Rianda meminta, pemerintah audit lingkungan dan penegakan hukum terhadap PPSP secara menyeluruh, termasuk mengevaluasi izin lokasi dan dokumen analisis mengenai dampak lingkungan (Amdal), serta menindak pelanggaran hukum yang terjadi.
“Pabrik diduga melanggar tata ruang dengan beroperasi di kawasan padat penduduk yang dapat menimbulkan dampak negatif bagi kesehatan warga dan lingkungan,” katanya.
Walhi mendesak pemerintah dan aparat penegak hukum menghormati hak-hak masyarakat dalam memperjuangkan lingkungan hidup.
“Hentikan penggunaan kekerasan, ancaman, dan intimidasi terhadap warga yang protes damai.”
Delima Silalahi, Direktur Eksekutif Kelompok Studi dan Pengembangan Prakarsa Masyarakat (KSPPM), mengatakan, Tina, seharusnya dilindungi sebagai aktivis lingkungan bukan malah kena pidana.
Demonstrasi mereka tidak melanggar konstitusi karena menolak pembangunan pabrik dekat pemukiman. Tuntutan itu, katanya, tidak melawan hukum.

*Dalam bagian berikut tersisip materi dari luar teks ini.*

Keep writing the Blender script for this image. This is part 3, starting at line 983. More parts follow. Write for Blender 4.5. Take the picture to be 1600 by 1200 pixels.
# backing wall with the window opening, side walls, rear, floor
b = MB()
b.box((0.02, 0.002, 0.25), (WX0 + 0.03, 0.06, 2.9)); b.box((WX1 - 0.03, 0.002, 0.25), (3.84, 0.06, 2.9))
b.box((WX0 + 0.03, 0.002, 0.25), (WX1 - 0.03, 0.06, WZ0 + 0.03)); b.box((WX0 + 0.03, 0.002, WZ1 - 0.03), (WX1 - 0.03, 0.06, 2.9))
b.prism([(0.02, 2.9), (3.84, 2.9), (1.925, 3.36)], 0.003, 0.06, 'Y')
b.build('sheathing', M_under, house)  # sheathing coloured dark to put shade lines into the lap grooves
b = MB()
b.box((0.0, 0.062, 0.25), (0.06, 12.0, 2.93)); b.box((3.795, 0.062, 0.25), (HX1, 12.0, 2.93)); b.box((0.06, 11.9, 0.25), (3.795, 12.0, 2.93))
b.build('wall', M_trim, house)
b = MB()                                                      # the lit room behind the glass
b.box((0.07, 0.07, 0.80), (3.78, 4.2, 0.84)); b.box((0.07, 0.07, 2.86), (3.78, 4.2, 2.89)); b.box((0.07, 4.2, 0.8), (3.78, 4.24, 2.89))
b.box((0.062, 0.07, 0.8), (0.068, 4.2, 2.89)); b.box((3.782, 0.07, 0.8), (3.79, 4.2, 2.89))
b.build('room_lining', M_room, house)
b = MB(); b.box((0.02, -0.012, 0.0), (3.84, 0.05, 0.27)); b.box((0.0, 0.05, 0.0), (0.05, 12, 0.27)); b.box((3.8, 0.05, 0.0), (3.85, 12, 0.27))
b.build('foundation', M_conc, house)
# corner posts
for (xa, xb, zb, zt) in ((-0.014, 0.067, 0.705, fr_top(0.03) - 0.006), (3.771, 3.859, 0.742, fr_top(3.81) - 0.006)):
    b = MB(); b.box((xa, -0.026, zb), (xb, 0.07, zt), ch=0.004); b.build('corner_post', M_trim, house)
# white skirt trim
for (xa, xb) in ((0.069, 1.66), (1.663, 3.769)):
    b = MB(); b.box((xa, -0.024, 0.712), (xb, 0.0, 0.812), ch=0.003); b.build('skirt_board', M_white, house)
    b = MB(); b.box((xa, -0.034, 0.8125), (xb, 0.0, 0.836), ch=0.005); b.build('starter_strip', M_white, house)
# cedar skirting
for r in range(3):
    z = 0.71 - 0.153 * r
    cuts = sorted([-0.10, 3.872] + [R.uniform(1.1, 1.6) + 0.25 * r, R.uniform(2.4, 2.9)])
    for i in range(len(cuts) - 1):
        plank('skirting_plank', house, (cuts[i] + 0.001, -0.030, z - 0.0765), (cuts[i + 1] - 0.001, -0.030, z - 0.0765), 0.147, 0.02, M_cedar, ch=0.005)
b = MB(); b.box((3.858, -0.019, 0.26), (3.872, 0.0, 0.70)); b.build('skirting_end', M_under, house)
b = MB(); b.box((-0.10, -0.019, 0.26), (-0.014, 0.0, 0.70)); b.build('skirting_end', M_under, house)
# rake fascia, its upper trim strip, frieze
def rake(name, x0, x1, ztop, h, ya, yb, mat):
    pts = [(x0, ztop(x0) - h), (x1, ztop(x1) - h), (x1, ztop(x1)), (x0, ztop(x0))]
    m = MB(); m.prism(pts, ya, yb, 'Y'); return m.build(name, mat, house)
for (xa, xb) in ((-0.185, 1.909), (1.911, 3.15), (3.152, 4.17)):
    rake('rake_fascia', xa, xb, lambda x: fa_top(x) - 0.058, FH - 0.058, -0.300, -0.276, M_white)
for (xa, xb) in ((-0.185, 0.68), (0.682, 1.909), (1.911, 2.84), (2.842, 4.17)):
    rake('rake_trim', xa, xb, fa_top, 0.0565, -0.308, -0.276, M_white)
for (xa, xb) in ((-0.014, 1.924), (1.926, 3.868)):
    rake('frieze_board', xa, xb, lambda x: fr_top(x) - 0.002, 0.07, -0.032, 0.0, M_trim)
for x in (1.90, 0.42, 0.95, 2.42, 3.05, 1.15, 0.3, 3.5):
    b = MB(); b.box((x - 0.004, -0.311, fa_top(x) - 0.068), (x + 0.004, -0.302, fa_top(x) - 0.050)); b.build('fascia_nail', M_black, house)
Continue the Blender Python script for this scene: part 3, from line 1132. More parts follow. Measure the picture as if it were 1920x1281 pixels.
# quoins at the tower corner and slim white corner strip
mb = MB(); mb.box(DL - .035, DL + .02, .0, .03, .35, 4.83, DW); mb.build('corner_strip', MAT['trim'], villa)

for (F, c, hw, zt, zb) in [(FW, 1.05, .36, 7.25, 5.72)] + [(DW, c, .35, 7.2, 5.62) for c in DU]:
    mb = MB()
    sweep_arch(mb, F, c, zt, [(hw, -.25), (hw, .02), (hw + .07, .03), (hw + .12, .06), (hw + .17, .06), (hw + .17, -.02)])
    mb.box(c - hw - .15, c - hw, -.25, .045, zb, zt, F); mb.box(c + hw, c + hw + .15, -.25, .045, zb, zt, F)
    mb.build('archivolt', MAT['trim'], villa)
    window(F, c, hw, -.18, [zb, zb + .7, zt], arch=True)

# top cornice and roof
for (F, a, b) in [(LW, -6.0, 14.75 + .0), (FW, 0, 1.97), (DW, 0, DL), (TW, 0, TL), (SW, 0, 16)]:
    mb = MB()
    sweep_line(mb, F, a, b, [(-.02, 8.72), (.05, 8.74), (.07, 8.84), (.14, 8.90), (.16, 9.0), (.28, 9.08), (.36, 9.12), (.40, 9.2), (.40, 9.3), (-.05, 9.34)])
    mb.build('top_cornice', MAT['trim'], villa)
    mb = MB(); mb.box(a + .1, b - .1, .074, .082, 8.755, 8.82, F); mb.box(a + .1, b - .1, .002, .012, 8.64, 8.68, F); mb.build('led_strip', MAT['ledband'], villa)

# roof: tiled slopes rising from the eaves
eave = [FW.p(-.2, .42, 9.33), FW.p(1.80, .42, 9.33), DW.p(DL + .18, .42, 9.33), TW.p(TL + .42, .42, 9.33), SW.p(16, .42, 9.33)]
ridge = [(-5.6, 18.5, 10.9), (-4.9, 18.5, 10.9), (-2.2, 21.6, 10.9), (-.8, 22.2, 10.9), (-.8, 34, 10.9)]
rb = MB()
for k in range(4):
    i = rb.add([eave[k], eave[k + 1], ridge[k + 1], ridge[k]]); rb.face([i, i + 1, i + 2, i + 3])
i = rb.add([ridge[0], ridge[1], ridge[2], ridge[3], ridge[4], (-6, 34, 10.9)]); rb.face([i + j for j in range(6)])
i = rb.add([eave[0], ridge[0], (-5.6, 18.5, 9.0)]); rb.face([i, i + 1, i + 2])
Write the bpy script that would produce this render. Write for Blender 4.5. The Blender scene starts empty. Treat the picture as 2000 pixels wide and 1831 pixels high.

Sebaliknya, perusahaan tidak melakukan free prior informed consent (FPIC) atau padiatapa (persetujuan berdasarkan informasi di awal tanpa paksaan) ketika akan membangun pabrik.
“Malah kesannya seperti ada tindakan manipulatif, dari pemberitahuan media, peruntukan lahan awalnya bukan untuk membangun pabrik sawit.”
Warga yang berunjuk rasa terjerat hukum, katanya, memperlihatkan aparat hanya berpihak pada kepentingan pemodal.
Delima mendesak, aparat malah memproses kasus dugaan pelanggaran aturan lingkungan oleh perusahaan. Kalau tidak, negara sedang melakukan pembiaran atas pelanggaran ketentuan lingkungan.
“Harusnya perusahaan yang melakukan pelanggaran lingkungan dievaluasi dan dicabut izinnya.”